So many roads I know… So many roads to heal my soul...
After seeing this video, I wrote the passage below to a few good friends and show buddies. It took about five minutes — the words just came flowing out of me.
Sometime around 2013.
This is such a huge version of a song, at the last really good show, October 1, 1994. I know I'm imputing a lot of meaning to things that are probably random (not like a Deadhead to do that, obviously), but I've always thought that the simple error, "So many roads to heal my soul" — instead of the line as written, "to ease my soul" — was sort of prophetic, a doorway into this song that he'd never actually contemplated, the way literally to heal his soul before his time was up. I always imagined that on some level he knew his ride was coming to an end, that he had aged so drastically over the preceding few years, and he just seemed so TIRED, and when he sang "heal my soul" by mistake, something in him just rode that as hard as he could, a dying man taking one last stab at glory in the face of the inexorably decaying grandeur and the maddening inability to grasp all that made it so great despite everybody's trying so hard to grasp it just once more.
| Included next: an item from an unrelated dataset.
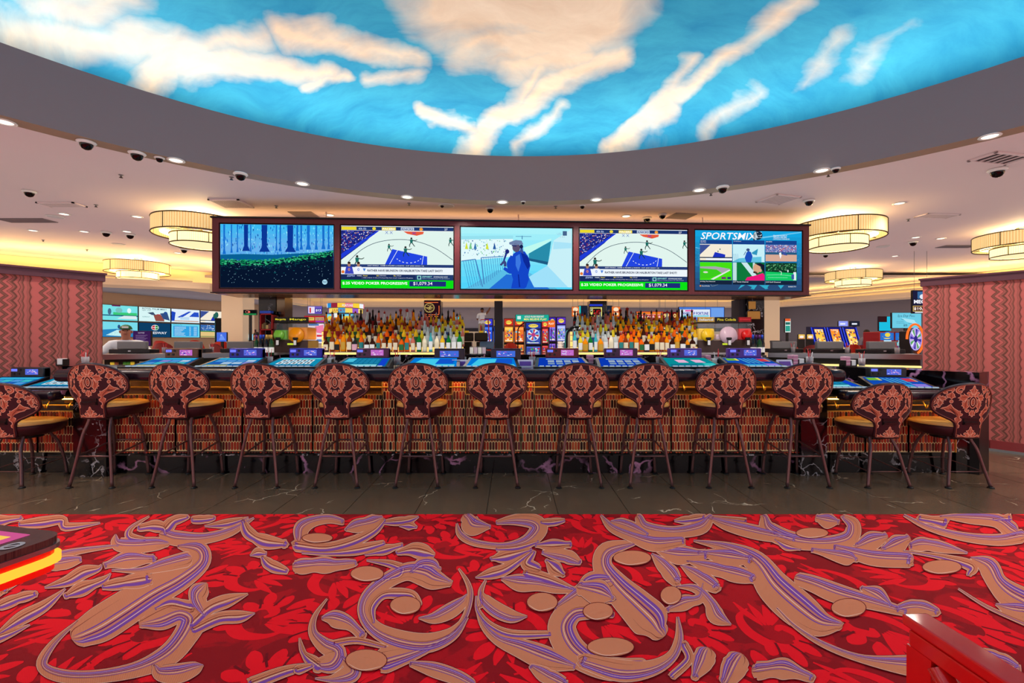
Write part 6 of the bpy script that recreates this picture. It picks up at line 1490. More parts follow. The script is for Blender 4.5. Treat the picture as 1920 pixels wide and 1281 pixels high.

And you know how he used to grin slyly whenever he broke into something like this and the crowd went wild? I don't think he's grinning in this one. I think he's really just alone among 20,000 people, contemplating the one thing he knows he'll have to do by himself, and soon, and the irony that for the past 10 years all he's really wanted was to be left the fuck alone, without people hanging on his every word and without having to carry a hundred employees and four million rabid fans and with just his guitar and some guys he could hang out with and shoot pistols and play Motown tunes when he felt like it and not have to answer the fucking journalists' interminable questions about drugs and gate-crashing and his responsibility to be a role model — a fucking role model! — which was so completely antithetical — antagonistic — to his entire world view.
And then, right after that short guitar break near the end, when he comes back to sing "So many roads to heal my soul" a few more times, it's like he's even more defiant, more resolved to show that he can stare at his fate without blinking, the hell with anybody who says he can't, and the hell with all the screaming going on all around him, and then there is one little piano glissando (at 6:45 if you're keeping score at home, surely among the best two seconds Vince ever contributed), and right after that he suddenly just settles down and sings much more quietly. And yes, I know this is absurd, but that little piano figure sort of makes me wonder if he thought of the sun rising out of the darkness, and the realization that even though nothing can alter the course, somehow it will all be all right anyway, kind of a metaphor for the hole he's left in his wake, but reassurance that carrying on is not only the only course, but that it’s actually okay too.